Genre and metaphor, it would seem, are non-congruent phenomena. However, in Balabanov’s work genre elements turn out to be not merely instruments to construct a story but precisely metaphorical references to mentalities and mindsets. It is not only, and not so much, a genre irony or an ironic commentary to Russian cinema of the 1990s, that is, not a second reality, but an exposure of rules in accordance with which our reality functioned, and still does. For instance, the moon in “Cargo 200” only at a first glance is a marker of horror, of zombies and vampires to come; it is, in fact, a concise and clear indicator that real ghouls are already here. It is this paradoxial use of genre that the paper is dedicated to.
Balabanov’s films are often taken to be tough, realist portraits of Russia, past and present. Yet there is a distinctly modernist interest in filmmaking itself as a theme in his films, hidden allegorically within their plots. This paper is trying to read a few of Balabanov’s films, “Brother” especially, as allegories of their own production.

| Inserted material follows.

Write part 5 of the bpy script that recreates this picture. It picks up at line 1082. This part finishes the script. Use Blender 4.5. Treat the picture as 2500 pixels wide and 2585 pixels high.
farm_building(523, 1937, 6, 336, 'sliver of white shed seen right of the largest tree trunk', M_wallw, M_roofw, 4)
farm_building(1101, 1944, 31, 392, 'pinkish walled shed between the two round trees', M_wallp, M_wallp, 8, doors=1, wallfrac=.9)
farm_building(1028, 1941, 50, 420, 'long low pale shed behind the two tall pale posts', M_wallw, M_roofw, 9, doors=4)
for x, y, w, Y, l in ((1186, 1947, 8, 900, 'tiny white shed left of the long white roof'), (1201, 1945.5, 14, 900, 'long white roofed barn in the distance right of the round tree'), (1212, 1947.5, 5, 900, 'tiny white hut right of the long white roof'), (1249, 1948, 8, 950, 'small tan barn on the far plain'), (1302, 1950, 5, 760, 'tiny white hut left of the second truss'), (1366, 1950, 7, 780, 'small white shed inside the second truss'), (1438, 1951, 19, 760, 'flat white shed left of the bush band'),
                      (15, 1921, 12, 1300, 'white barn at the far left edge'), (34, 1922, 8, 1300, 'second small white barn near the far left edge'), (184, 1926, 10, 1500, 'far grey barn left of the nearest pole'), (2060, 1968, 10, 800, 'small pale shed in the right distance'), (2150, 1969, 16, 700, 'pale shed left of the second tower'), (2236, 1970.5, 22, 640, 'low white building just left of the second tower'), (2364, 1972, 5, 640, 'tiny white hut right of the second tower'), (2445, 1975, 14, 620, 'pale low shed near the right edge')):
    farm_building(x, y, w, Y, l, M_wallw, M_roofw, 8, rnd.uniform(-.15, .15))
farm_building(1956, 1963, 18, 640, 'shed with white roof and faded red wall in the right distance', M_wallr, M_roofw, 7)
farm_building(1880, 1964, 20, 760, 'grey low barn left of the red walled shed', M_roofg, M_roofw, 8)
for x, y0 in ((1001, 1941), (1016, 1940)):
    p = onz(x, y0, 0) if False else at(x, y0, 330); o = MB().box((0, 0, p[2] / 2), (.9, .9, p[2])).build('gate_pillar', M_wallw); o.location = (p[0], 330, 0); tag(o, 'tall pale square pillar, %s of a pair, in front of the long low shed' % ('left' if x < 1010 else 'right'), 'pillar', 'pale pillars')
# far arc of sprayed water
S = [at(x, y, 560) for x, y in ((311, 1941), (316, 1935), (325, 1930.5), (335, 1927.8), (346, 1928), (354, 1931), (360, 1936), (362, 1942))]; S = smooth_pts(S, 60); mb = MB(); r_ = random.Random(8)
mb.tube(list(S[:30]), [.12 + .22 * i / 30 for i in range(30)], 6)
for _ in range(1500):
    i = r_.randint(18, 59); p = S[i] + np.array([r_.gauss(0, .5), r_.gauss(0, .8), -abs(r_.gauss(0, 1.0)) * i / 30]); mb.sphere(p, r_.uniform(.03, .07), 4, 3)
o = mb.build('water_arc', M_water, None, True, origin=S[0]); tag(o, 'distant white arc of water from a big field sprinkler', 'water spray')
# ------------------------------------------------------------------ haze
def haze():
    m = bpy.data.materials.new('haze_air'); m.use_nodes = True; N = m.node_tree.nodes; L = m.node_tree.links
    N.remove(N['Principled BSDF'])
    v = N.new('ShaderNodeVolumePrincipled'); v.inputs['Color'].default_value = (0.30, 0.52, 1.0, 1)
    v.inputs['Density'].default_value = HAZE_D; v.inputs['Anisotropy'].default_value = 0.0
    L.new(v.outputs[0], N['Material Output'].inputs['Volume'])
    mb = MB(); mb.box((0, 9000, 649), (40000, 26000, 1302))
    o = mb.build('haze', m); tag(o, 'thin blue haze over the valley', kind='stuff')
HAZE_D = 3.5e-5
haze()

In the early 1990s, the dissolution of the Soviet Union led to an unprecedented period of decline for the Russian film industry. In the wake of this collapse, many prominent critics and filmmakers faulted a “weak cinema mythology” for the dwindling state of their national film industry, and called for filmmakers to create a new national mythology for the post-Soviet era. Numerous Russian filmmakers heeded this call in fashioning new, positive national myths and heroes that “idealize Russia’s imperial past and culture.”